Çin'in mevcut siyasi sistemini şekillendiren, bugünkü hâline gelmesini sağlayan tarihî gelişmeler de bu noktada büyük önem taşıyor. Bu konu, bir geleneği bilmeden, bunun günlük hayattaki karşılığını işin içine katmadan yorumlanamayacak kadar derin bir konu. Bu yüzden, benim de bunu netleştirmek için zamana ihtiyacımın olduğu kesin.
İnsanlar bilmediği konuları anlatırken, onu bir şeye benzetmek zorunda hissederler kendilerini. Anlatılanın zihinlerde canlanması için benzetme yapmak elzem görülür. Fakat bu benzetmeler, genellikle çok kabaca yapıldığından, sağlıklı sonuç verdikleri söylenemez.
Bir de şu var: Bir konu, ne kadar güzel tasvir edilirse edilsin; ne kadar uygun örneklerle anlatılırsa anlatılsın, zihinde aslının canlanması mümkün değildir.
Beijing'in Ankara, Şanghay'ın İstanbul'a benzetilmesi, herkesin bildiği bir örnektir. Ben de Türkiye'nin batısında yetişmiş ve başkentinde üniversite okumuş biri olarak, bu benzetmeyi tecrübe etmek, mukayeseyi yerinde yapmak istiyordum.

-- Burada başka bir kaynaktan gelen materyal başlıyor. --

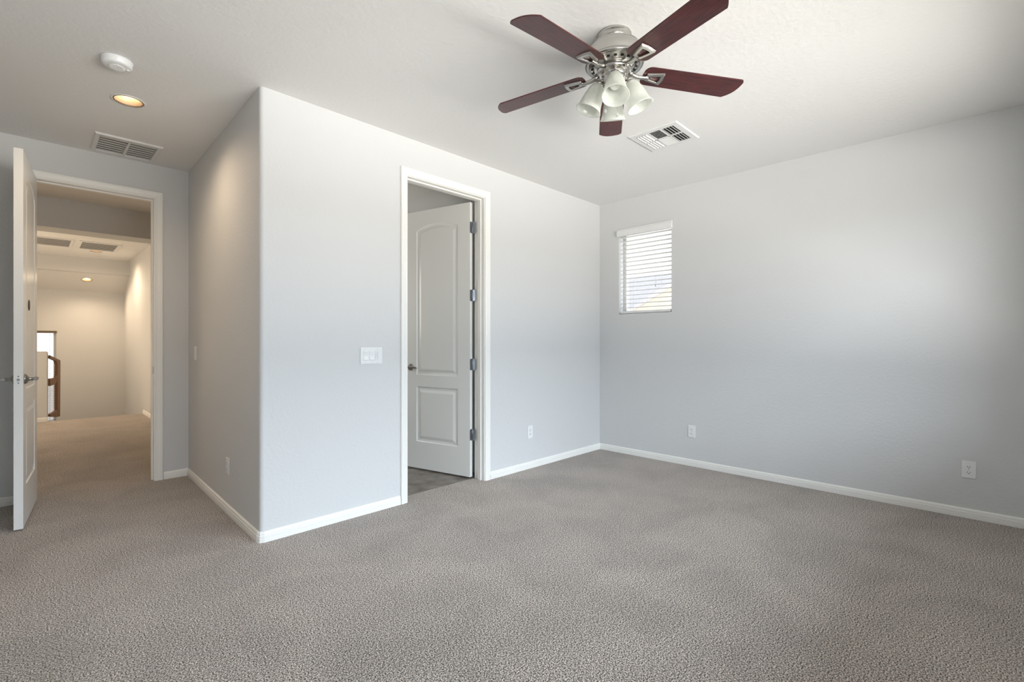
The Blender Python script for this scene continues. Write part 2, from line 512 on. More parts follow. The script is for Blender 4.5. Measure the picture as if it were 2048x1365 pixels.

Beijing'in havasının da Ankara'ya çok benzediği Çin'e gelmeden önce bana çok kez söylenmişti. Gördüğüm kadarıyla, gerçekten benziyor ancak, anlatılana göre, Beijing'in kışı Ankara'ya göre daha ağır geçiyor. Gece gündüz arasındaki sıcaklık farkı ise iki şehirde de çok benzer.
Şimdilik, sizlere bu bahsettiğim noktalara dair ilk izlenimlerimi sundum sadece. Bunları ben de hayatın içinde görerek, burada yaşayanlardan dinleyerek öğreniyorum, öğreneceğim. Daha sonra da sizlere aktaracağım.
Şu ana kadar bahsettiklerim, aslında bir girizgâh niteliğinde. İlerleyen günlerde, bunların her birini uzun uzadıya ele alıp, ayrıntılarıyla birlikte sizlere anlatmayı umuyorum.
Burada olduğum müddetçe üzerine çok eğilmeyi umduğum Lao Zi'nın söylediği gibi, "Bin millik bir yol tek bir adımla başlar."
Ben de, ilk adımı doğduğum ve büyüdüğüm yerden kalkıp, Beijing'e gelerek attım. Sonrasında yaşadıklarımı sizlerle paylaşmaya devam edeceğim.